PROBLEM TO SOLVE -> Restate each line word for word. Leave out every picture.

GIVEN INFORMATION ->
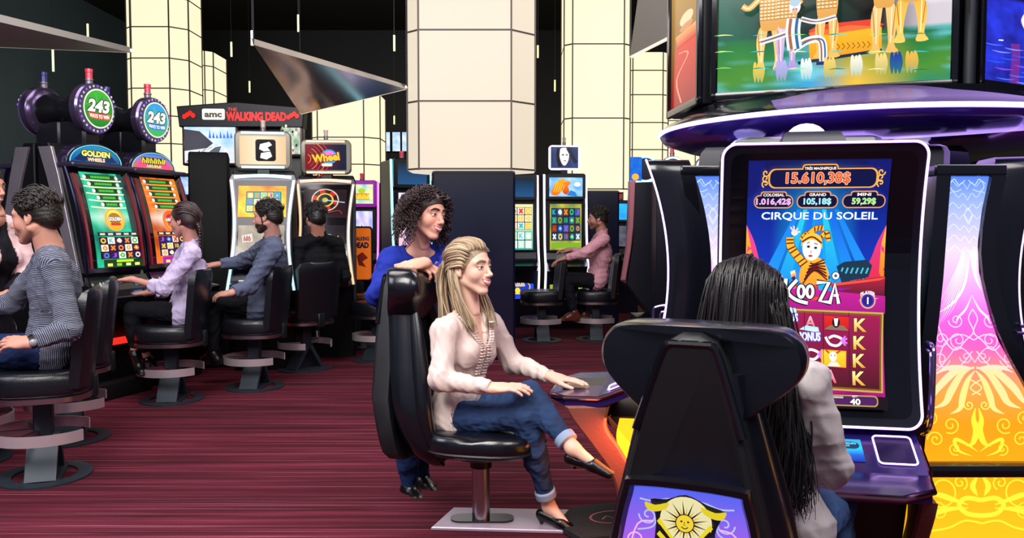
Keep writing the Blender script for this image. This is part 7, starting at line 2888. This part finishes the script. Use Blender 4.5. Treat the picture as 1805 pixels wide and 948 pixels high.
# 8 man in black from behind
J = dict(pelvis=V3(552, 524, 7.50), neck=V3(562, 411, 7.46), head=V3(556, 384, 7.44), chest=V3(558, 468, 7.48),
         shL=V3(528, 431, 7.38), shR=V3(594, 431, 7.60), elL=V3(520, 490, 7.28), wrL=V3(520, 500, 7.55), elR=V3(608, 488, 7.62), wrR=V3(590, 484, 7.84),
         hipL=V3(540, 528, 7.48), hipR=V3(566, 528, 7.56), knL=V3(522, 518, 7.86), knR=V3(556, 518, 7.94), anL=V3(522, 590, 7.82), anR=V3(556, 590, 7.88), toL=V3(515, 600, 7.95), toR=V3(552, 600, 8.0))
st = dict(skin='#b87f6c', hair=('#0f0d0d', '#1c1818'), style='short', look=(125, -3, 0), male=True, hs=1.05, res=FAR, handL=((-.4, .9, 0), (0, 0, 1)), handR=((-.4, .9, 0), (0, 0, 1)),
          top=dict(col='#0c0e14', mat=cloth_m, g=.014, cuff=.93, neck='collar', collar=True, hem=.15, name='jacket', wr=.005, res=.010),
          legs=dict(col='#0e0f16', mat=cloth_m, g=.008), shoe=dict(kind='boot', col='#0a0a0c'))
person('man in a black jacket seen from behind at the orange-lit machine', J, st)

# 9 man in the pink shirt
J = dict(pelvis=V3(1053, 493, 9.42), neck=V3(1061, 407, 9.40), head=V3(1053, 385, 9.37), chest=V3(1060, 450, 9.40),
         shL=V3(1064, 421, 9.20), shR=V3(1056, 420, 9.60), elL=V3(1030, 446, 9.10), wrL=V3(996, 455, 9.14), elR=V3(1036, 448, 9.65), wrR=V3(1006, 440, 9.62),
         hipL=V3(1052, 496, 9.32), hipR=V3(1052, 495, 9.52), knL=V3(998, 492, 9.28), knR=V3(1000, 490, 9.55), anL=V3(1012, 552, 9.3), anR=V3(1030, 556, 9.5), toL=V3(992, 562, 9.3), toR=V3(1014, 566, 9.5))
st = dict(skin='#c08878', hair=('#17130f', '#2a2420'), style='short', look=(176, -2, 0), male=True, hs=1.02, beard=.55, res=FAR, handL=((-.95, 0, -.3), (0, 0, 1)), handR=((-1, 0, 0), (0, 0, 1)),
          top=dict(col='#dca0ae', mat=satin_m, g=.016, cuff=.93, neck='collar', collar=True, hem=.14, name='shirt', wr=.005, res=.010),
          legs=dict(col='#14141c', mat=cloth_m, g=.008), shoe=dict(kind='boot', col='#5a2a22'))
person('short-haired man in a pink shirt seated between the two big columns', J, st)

RESPONSE TO THIS EXERCISE ->
Keep writing the Blender script for this image. This is part 7, starting at line 2888. This part finishes the script. Use Blender 4.5. Treat the picture as 1805 pixels wide and 948 pixels high.
# 8 man in black from behind
J = dict(pelvis=V3(552, 524, 7.50), neck=V3(562, 411, 7.46), head=V3(556, 384, 7.44), chest=V3(558, 468, 7.48),
         shL=V3(528, 431, 7.38), shR=V3(594, 431, 7.60), elL=V3(520, 490, 7.28), wrL=V3(520, 500, 7.55), elR=V3(608, 488, 7.62), wrR=V3(590, 484, 7.84),
         hipL=V3(540, 528, 7.48), hipR=V3(566, 528, 7.56), knL=V3(522, 518, 7.86), knR=V3(556, 518, 7.94), anL=V3(522, 590, 7.82), anR=V3(556, 590, 7.88), toL=V3(515, 600, 7.95), toR=V3(552, 600, 8.0))
st = dict(skin='#b87f6c', hair=('#0f0d0d', '#1c1818'), style='short', look=(125, -3, 0), male=True, hs=1.05, res=FAR, handL=((-.4, .9, 0), (0, 0, 1)), handR=((-.4, .9, 0), (0, 0, 1)),
          top=dict(col='#0c0e14', mat=cloth_m, g=.014, cuff=.93, neck='collar', collar=True, hem=.15, name='jacket', wr=.005, res=.010),
          legs=dict(col='#0e0f16', mat=cloth_m, g=.008), shoe=dict(kind='boot', col='#0a0a0c'))
person('man in a black jacket seen from behind at the orange-lit machine', J, st)

# 9 man in the pink shirt
J = dict(pelvis=V3(1053, 493, 9.42), neck=V3(1061, 407, 9.40), head=V3(1053, 385, 9.37), chest=V3(1060, 450, 9.40),
         shL=V3(1064, 421, 9.20), shR=V3(1056, 420, 9.60), elL=V3(1030, 446, 9.10), wrL=V3(996, 455, 9.14), elR=V3(1036, 448, 9.65), wrR=V3(1006, 440, 9.62),
         hipL=V3(1052, 496, 9.32), hipR=V3(1052, 495, 9.52), knL=V3(998, 492, 9.28), knR=V3(1000, 490, 9.55), anL=V3(1012, 552, 9.3), anR=V3(1030, 556, 9.5), toL=V3(992, 562, 9.3), toR=V3(1014, 566, 9.5))
st = dict(skin='#c08878', hair=('#17130f', '#2a2420'), style='short', look=(176, -2, 0), male=True, hs=1.02, beard=.55, res=FAR, handL=((-.95, 0, -.3), (0, 0, 1)), handR=((-1, 0, 0), (0, 0, 1)),
          top=dict(col='#dca0ae', mat=satin_m, g=.016, cuff=.93, neck='collar', collar=True, hem=.14, name='shirt', wr=.005, res=.010),
          legs=dict(col='#14141c', mat=cloth_m, g=.008), shoe=dict(kind='boot', col='#5a2a22'))
person('short-haired man in a pink shirt seated between the two big columns', J, st)